Me pregunto cuál es la razón por la que unas personas se muestran tal y como son en realidad y otras, sin embargo, viven en la farsa permanente. Les gusta la hipocresía y huyen de la sinceridad porque les asusta, confundiendo la sinceridad con la mala educación.
No sé por qué estoy reflexionando sobre algo tan tedioso que me resta energía y me hace sufrir. Me viene a la memoria aquella frase de Buda que dice algo así como: "enciende tu propia lámpara y encontrarás la luz". En verdad nadie nos ilumina la vida a no ser que encendamos la candela para que nos guíe por el camino que deseamos. Ayer me despedí del amigo Walter, un italo-brasileño afincado en Lisboa que sabe mucho de la naturaleza humana y sus debilidades. Prometió que me mandaría mi carta astral. Sólo tengo que decirle el día de mi nacimiento, el año, el lugar y la hora en que nací. Esta misma tarde se lo he preguntado a mi madre y me dijo que nací a las tres de la mañana. Era el dato que me faltaba para enviar a Walter la información que necesita. Imagino lo que va a decirme. Estoy segura que me dirá lo mismo que me dijo una mujer en Natal (Brasil), el año pasado, cuando tomó mi mano y la sujetó fuertemente entre las suyas, mientras me miraba a los ojos y me decía: "Tú tienes mucho dentro de ti, mucho que debes dar a los demás, mucho bueno dentro de tu corazón que tienes que sacarlo".

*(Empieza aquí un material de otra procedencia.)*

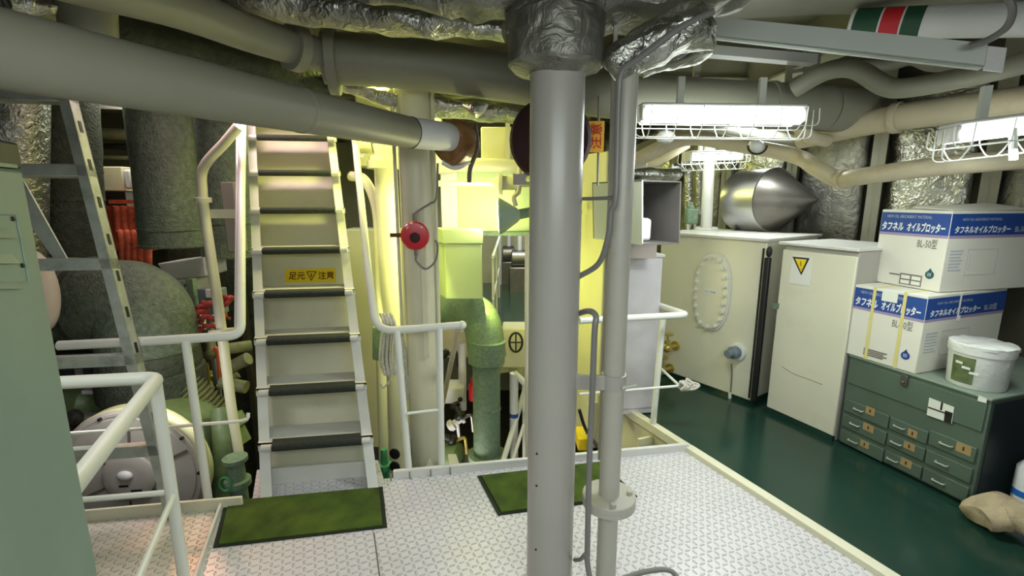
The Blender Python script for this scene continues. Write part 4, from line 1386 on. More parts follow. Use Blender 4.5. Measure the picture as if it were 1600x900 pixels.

Pero ¿qué ocurre cuando no podemos, o no se nos permite, ser dadivosos? A veces nos sentimos impotentes, presos dentro de nuestra propia cárcel, azuzados por el carcelero del yo que nos impide romper esas rejas de la convicción, de los prejuicios, de la gente de nuestro entorno, esa gente con nombres propios, con máscaras, aunque no sea Carnaval.
Voy a enviarle a Walter mis datos a ver qué me dice mi Carta Astral.